Industry Mourns Death of Anthony Bourdain


FRANCE — The industry is reeling this morning following the news of the death of Anthony Bourdain.

The 61-year-old chef, author and TV personality was found dead in his hotel room in France, where he was filming an episode of his CNN series Parts Unknown. According to the network, the cause of death was suicide.

CNN released a statement that read “It is with extraordinary sadness we can confirm the death of our friend and colleague, Anthony Bourdain. His love of great adventure, new friends, fine food and drink and the remarkable stories of the world made him a unique storyteller. His talents never ceased to amaze us and we will miss him very much. Our thoughts and prayers are with his daughter and family at this incredibly difficult time.”
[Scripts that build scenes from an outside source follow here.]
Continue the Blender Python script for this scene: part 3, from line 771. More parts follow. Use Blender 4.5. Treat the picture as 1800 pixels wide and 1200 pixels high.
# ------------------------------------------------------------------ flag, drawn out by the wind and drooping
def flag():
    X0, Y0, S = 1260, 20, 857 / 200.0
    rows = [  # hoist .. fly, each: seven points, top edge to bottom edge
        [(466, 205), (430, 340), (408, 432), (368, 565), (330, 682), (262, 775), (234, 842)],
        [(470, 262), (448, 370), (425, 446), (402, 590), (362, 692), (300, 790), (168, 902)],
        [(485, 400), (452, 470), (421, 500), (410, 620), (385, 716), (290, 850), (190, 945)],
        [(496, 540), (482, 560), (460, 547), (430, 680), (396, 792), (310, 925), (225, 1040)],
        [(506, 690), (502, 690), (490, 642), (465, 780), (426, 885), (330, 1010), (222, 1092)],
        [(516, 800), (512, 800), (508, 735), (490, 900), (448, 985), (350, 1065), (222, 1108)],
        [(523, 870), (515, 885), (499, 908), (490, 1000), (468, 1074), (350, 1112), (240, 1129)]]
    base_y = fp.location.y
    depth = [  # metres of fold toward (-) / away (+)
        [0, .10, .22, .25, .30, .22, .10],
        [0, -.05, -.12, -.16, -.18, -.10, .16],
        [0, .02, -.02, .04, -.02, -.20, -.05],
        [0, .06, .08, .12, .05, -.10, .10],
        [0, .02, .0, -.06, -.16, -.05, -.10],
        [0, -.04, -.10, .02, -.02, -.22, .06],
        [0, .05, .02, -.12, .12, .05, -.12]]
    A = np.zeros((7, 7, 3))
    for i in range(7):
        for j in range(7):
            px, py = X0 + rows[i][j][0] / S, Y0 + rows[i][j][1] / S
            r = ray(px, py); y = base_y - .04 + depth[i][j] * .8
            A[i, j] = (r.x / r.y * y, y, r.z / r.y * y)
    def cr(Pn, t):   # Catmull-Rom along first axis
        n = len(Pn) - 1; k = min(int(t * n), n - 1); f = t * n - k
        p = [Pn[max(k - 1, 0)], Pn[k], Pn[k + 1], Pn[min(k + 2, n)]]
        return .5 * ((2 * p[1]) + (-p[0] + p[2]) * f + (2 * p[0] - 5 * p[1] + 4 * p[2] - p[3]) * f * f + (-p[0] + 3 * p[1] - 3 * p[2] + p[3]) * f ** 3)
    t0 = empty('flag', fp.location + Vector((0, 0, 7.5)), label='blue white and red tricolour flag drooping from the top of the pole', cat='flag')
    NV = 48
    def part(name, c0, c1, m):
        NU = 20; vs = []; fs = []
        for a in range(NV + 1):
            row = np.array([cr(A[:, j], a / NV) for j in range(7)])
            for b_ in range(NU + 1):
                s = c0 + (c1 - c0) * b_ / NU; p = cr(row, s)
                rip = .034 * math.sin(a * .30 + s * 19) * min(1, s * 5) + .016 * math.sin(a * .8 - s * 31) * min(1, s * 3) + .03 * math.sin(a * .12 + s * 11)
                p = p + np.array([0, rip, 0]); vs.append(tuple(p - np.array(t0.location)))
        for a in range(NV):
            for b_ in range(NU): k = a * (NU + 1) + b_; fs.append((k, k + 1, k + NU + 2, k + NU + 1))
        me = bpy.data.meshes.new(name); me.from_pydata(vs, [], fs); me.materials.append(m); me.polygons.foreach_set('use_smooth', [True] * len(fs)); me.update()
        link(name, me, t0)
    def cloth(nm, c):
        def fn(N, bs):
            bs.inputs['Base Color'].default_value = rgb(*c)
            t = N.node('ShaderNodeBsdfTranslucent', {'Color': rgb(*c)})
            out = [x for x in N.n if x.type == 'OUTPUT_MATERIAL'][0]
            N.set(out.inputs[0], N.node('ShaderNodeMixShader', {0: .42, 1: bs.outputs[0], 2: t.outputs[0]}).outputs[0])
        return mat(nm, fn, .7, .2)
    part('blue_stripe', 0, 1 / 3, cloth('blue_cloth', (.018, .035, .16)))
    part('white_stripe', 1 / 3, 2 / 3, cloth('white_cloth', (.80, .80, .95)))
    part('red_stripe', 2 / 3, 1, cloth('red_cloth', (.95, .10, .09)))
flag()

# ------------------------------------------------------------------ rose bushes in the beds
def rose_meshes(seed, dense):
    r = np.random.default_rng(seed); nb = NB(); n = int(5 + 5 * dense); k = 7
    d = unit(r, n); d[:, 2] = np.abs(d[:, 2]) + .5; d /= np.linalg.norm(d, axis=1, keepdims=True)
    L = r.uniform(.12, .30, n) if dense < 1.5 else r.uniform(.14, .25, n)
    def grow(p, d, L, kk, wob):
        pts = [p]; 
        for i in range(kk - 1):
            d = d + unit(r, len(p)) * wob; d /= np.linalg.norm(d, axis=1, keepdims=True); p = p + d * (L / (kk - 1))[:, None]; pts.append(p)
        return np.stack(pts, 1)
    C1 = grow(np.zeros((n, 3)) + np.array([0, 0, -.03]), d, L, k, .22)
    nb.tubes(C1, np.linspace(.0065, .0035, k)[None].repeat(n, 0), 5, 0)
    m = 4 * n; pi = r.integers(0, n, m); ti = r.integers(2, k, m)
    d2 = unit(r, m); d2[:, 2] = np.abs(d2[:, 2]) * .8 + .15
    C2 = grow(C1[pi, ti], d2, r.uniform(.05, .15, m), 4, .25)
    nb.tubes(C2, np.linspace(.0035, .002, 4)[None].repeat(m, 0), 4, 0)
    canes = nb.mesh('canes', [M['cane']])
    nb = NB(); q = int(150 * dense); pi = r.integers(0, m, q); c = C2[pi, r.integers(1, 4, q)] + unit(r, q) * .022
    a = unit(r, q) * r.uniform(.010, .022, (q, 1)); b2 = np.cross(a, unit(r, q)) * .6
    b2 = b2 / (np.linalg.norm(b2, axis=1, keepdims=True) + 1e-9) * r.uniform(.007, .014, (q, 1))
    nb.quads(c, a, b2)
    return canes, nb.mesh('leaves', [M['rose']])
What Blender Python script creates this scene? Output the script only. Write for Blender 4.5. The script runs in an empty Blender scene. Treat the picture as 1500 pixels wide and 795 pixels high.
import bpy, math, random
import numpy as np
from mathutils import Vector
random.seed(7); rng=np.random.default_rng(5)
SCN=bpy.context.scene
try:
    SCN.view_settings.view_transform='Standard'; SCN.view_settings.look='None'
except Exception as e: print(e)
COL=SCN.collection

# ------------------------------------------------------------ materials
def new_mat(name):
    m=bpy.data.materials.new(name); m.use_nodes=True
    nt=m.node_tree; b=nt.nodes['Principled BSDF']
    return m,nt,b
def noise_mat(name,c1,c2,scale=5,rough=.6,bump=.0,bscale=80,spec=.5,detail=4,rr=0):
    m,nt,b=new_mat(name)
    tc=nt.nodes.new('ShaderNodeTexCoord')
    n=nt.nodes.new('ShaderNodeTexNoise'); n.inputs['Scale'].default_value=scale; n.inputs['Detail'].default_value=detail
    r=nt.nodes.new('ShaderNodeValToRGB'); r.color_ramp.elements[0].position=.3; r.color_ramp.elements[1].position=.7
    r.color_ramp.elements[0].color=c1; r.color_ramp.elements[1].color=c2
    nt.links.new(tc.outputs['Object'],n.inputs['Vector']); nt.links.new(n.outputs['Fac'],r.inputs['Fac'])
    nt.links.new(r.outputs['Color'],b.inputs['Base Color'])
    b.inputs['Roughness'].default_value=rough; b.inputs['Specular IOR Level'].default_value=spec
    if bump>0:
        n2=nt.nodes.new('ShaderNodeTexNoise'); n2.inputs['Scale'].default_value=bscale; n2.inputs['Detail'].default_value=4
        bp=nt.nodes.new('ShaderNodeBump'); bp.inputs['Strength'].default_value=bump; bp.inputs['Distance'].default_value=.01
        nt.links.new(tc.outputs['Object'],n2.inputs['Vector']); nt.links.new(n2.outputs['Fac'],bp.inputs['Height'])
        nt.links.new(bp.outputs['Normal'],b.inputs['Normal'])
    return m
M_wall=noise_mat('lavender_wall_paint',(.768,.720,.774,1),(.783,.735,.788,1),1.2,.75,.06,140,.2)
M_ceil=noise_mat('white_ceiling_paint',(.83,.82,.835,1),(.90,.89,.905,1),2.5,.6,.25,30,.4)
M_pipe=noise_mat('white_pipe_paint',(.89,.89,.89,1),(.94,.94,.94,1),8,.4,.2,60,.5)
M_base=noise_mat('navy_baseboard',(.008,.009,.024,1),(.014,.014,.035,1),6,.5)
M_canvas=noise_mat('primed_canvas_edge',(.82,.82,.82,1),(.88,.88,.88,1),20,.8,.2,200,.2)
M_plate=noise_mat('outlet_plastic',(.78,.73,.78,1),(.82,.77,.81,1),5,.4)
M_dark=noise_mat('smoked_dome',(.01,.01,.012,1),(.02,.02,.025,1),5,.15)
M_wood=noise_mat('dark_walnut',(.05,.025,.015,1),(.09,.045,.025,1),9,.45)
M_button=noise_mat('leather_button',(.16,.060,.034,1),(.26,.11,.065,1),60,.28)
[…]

After graduating from the Culinary Institute of America in 1978, Bourdain went on to operate various restaurant kitchens in New York City — including the Supper Club, One Fifth Avenue and Sullivan’s. In 1998 he became executive chef at Brasserie Les Halles, based in Manhattan with additional locations, at the time, in Miami, Washington, D.C., and Tokyo, Japan.

His first TV show, A Cook’s Tour, premiered on the Food Network in 2002. Three years later, he joined the Travel Channel with Anthony Bourdain: No Reservations — earning two Emmy Awards. He moved to CNN in 2013 to host, Parts Unknown, which was in its 11th season.

Bourdain, largely considered one of the most influential chefs in the world, rose to fame in 2000 when he released his best-selling book Kitchen Confidential: Adventures in the Culinary Underbelly. In the book — a behind-the-scenes expose on the New York restaurant industry — Bourdain wrote candidly about his cocaine, heroin and LSD addictions.

“You can talk to any chef in Toronto and they either knew of [Bourdain] or were influenced by him,” said Indie 88 radio host Matt Hart when breaking the news this morning. “He made it cool to be a chef.”